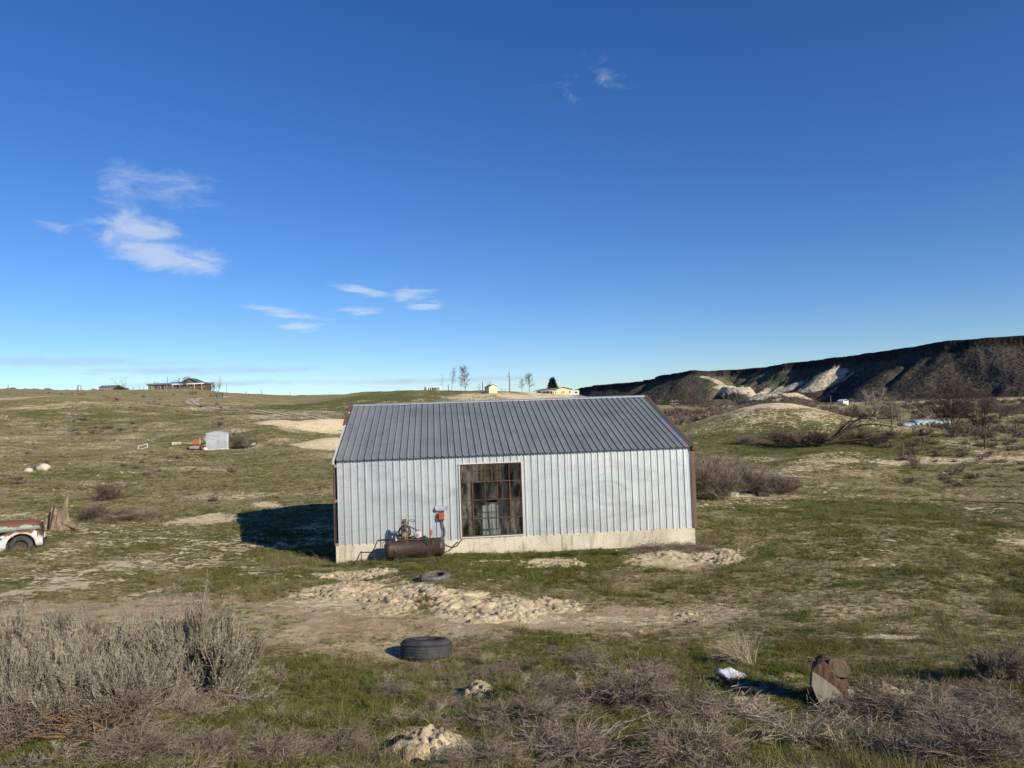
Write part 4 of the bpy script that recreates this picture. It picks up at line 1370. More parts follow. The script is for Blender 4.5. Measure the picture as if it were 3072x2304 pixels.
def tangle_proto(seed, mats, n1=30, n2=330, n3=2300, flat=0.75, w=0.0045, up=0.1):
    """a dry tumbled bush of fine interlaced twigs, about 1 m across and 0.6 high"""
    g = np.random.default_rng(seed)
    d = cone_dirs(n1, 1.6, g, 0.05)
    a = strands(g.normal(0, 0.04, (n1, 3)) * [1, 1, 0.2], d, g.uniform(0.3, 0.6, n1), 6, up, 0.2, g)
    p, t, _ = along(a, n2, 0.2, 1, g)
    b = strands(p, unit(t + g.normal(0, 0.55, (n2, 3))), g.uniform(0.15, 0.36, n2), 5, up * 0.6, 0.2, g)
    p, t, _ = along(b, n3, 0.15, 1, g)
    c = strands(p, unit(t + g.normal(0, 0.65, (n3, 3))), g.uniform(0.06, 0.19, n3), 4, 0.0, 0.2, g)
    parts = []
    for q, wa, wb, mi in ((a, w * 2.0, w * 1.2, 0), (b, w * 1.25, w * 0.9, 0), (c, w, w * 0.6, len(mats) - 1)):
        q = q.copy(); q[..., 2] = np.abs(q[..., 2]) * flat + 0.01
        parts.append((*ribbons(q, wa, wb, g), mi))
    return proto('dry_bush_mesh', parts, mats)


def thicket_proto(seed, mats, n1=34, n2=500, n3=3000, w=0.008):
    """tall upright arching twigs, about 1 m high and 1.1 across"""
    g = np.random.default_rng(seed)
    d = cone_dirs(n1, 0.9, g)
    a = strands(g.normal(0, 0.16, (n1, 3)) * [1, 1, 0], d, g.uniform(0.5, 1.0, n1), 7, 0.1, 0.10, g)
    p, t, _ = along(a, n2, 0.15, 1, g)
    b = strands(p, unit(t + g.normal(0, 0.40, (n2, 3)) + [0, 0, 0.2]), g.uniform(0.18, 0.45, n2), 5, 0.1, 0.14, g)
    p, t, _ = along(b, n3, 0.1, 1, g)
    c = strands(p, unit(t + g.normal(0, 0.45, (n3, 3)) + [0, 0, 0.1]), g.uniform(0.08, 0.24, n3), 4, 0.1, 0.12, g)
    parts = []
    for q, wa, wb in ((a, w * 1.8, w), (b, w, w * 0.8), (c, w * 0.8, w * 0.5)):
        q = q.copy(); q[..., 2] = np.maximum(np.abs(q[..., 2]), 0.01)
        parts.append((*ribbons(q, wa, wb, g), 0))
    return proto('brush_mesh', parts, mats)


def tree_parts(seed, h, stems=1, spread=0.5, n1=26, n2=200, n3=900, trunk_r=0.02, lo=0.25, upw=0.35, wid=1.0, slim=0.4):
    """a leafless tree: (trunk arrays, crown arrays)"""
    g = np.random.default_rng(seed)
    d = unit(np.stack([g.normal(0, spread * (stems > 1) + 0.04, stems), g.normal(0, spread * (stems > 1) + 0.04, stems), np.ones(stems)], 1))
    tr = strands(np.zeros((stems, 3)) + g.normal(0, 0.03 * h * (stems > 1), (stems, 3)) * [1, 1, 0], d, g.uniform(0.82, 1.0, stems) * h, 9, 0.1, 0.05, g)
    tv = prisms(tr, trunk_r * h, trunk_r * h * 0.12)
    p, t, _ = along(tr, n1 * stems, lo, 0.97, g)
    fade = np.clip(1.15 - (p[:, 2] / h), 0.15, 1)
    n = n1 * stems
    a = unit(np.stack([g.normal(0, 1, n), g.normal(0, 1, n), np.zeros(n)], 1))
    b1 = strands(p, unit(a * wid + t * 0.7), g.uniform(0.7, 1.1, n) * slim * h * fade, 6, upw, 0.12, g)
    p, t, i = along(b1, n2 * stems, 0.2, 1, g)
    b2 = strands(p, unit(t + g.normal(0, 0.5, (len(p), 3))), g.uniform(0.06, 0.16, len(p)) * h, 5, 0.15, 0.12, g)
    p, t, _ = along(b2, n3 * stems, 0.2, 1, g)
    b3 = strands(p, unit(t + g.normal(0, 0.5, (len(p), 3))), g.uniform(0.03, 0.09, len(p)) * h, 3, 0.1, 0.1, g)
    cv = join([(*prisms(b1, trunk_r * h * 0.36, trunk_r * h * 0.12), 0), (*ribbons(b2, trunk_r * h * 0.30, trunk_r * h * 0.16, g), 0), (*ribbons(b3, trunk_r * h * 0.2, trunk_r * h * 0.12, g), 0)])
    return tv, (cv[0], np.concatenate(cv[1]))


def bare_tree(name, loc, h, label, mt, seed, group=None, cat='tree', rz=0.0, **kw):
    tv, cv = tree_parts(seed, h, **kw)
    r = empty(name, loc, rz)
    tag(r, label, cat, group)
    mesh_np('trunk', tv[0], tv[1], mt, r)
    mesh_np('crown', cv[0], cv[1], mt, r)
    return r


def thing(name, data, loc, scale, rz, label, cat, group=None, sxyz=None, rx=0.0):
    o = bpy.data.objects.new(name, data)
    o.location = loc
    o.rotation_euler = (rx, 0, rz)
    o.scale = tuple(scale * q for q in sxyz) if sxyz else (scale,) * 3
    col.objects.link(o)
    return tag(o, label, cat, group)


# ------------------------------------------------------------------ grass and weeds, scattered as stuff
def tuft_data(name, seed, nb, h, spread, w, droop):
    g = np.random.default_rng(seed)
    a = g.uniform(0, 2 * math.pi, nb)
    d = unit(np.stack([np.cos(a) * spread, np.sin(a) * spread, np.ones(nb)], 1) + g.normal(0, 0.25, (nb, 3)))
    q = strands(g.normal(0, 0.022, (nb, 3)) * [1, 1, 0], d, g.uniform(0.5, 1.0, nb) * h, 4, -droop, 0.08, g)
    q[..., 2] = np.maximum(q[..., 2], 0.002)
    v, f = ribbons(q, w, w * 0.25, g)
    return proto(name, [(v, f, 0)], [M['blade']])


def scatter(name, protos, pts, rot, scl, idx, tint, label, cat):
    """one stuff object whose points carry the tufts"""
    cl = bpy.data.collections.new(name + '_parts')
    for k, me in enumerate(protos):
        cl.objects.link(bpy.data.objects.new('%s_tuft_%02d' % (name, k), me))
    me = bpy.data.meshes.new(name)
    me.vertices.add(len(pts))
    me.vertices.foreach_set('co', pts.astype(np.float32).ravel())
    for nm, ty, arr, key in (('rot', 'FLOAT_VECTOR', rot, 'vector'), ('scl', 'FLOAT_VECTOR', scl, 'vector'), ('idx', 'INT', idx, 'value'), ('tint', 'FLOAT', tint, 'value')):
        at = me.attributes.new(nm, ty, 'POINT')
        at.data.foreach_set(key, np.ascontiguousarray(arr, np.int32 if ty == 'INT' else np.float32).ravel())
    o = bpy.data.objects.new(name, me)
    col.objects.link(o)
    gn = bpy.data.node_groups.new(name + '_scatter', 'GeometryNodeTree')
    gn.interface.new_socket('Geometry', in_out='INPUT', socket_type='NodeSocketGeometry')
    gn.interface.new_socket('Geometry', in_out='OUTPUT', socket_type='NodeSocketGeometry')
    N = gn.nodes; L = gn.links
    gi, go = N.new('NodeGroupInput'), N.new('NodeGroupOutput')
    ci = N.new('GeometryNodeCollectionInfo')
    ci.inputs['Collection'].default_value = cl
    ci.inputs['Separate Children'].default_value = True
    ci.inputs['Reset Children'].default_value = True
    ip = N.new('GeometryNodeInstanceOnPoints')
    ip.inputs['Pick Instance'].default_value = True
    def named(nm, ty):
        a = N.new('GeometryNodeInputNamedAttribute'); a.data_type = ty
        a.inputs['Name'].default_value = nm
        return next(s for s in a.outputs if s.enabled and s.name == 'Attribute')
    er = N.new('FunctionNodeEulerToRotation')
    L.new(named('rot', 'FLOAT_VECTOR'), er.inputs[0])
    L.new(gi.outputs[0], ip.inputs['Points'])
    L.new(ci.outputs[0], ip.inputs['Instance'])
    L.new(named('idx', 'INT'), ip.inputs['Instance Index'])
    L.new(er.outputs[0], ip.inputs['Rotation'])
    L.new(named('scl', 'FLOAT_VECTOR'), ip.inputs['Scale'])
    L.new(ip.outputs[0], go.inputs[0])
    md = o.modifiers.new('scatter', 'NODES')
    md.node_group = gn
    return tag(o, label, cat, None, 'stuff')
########
Aim: Transcribe the opening line of the listing above, please, and every line after it through the line with "return proto('dry_bush_mesh', parts, mats)", word for word, without pictures.

Response below:
Write part 4 of the bpy script that recreates this picture. It picks up at line 1370. More parts follow. The script is for Blender 4.5. Measure the picture as if it were 3072x2304 pixels.
def tangle_proto(seed, mats, n1=30, n2=330, n3=2300, flat=0.75, w=0.0045, up=0.1):
    """a dry tumbled bush of fine interlaced twigs, about 1 m across and 0.6 high"""
    g = np.random.default_rng(seed)
    d = cone_dirs(n1, 1.6, g, 0.05)
    a = strands(g.normal(0, 0.04, (n1, 3)) * [1, 1, 0.2], d, g.uniform(0.3, 0.6, n1), 6, up, 0.2, g)
    p, t, _ = along(a, n2, 0.2, 1, g)
    b = strands(p, unit(t + g.normal(0, 0.55, (n2, 3))), g.uniform(0.15, 0.36, n2), 5, up * 0.6, 0.2, g)
    p, t, _ = along(b, n3, 0.15, 1, g)
    c = strands(p, unit(t + g.normal(0, 0.65, (n3, 3))), g.uniform(0.06, 0.19, n3), 4, 0.0, 0.2, g)
    parts = []
    for q, wa, wb, mi in ((a, w * 2.0, w * 1.2, 0), (b, w * 1.25, w * 0.9, 0), (c, w, w * 0.6, len(mats) - 1)):
        q = q.copy(); q[..., 2] = np.abs(q[..., 2]) * flat + 0.01
        parts.append((*ribbons(q, wa, wb, g), mi))
    return proto('dry_bush_mesh', parts, mats)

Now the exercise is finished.